Sie rief an und sprach mit meiner Antwortmaschine. Wir hätten doch schon so oft übers gemeinsame Wandern gesprochen und jetzt - naja, ob ich nicht Lust hätte? Nicht gleich nach Santiago de Compostela, sondern in erreichbarem Umkreis, aber dennoch auf den eigenen zwei Beinen, gemeinsam mit ihr, eine Woche lang. Vielleicht Ende Juni?

Es freut mich besonders, das aus S.' Mund zu hören, weil ich mir nie sicher war, ob sie so viel Zweisamkeit und Langsamkeit eigentlich wirklich möchte. Grundsätzlich ist sie ja doch eher der Typ Mensch, der flüchtet und nirgends ankommt. Aber vielleicht ist das gerade der Grund, warum sie es vorschlägt. Gerade jetzt, weil sich bei ihr und in ihr so viel verändert. Weil sie weiß, wir zwei haben uns immer noch etwas zu sagen nach all der Zeit, würden es problemlos miteinander aushalten und vielleicht ein wenig näher kommen - zueinander, zu uns selbst und zur Natur. Also rief ich zurück, und wir begannen, Pläne zu schmieden. Das Zielgebiet und die Route sollen gegen Mitte, Ende Mai feststehen. Vom Fortgang der Planungen werde ich sicher immer wieder hier berichten.

Es wird nichts Großes, nichts Weites, es wird Deutschland bleiben. Zwanzig oder fünfundzwanzig Kilometer pro Tag, vielleicht manchmal mehr, manchmal weniger.

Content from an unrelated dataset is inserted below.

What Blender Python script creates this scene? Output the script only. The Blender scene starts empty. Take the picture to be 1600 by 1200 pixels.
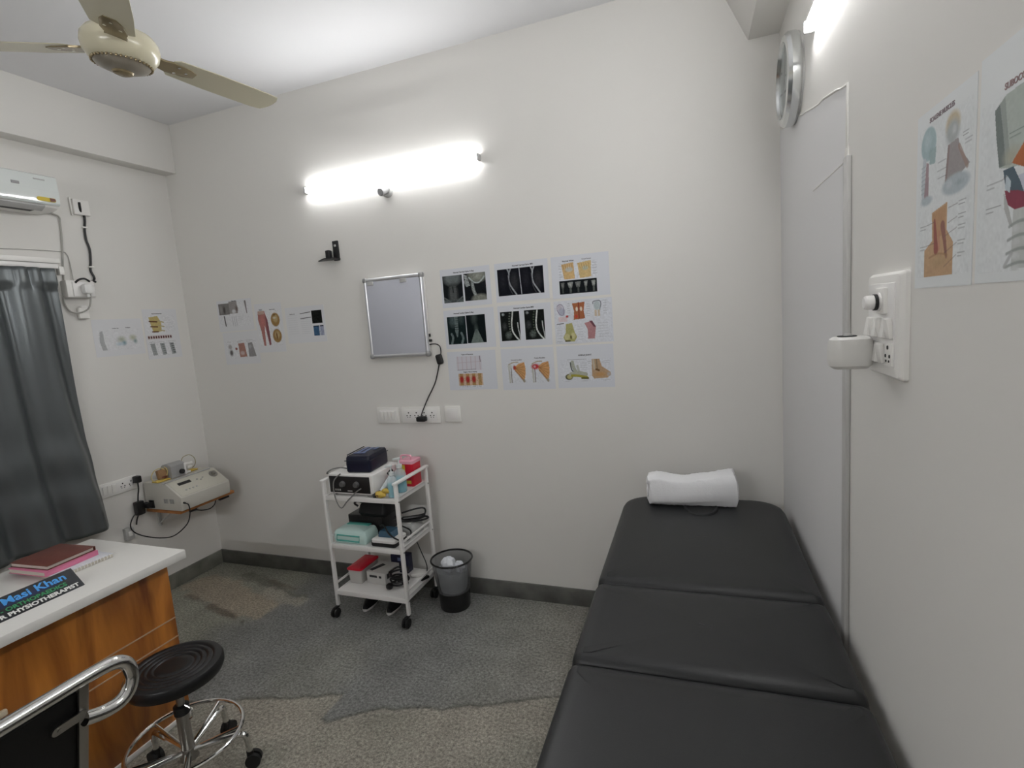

Wie aufregend sowas sein kann, erfuhr ich im Wortsinne bereits schon mal, als ich mit dem Gemahl im Sommer eine dreitägige Fluss-Radtour machte. Wir kannten die Gegend, wir fuhren von W. aus einfach mit dem Rad nach hause. Es war faszinierend, was mit der Zeit geschah. Sie schien sich plötzlich zu dehnen, obwohl man doch immer sagt, dass die Zeit fliegt, wenn man Spaß hat. Wir haben den Tagen mehr Leben gegeben (auch wenn ich diesen Spruch eigentlich etwas kitschig finde, trifft er doch zu). Die drei Tage waren gefühlt wie eine Woche und der Erholungswert ohnehin unbezahlbar.

Es ist etwas besonderes, morgens loszufahren, wenn der Nebel noch über den Feldern liegt. Sich im Gewitterregen unter ein Scheunendach zu ducken, nachdem man einige Kilometer weit ziemlich eilig den dunklen Wolken davon gefahren ist. Nach einem Tag im Fahrradsattel in einen Baggersee zu springen und die Kühle zu genießen. Schließlich abends in einem Biergarten zu sitzen mit Kies unter den Füßen und einem eiskalten Bier vor der Nase. Es schläft sich anders, es isst sich anders, es atmet sich anders. Der Blick auf die Landschaft ist anders. Diese Art des Reisens abseits der Autobahnen und Bundesstraßen erschließt einen vollkommen anderen Blick auf die Landschaft und die Natur. Man sieht Viecher, die man sonst nicht gesehen hätte und bleibt an Plätzen stehen, die sonst unbeachtet an einem vorbeigestreift wären.

Ich weiß nicht, in wie weit meine Vorstellung des gemeinsamen Wanderns mit S. von der Realität entzaubert werden wird. Ob uns möglicherweise schmerzende Füße, Dauerregen und Mückenschwärme piesacken werden. Aber ich muss sagen, dass ich mich auf die Erfahrung über alle Maßen freue. "Wer weiß," meinte S. schließlich am Telefon, "vielleicht gehen wir nächstes Jahr dann zwei Wochen, übernächstes drei und schließlich doch noch nach Santiago!" Wer weiß. Jede Tradition findet irgendwo ihren Anfang.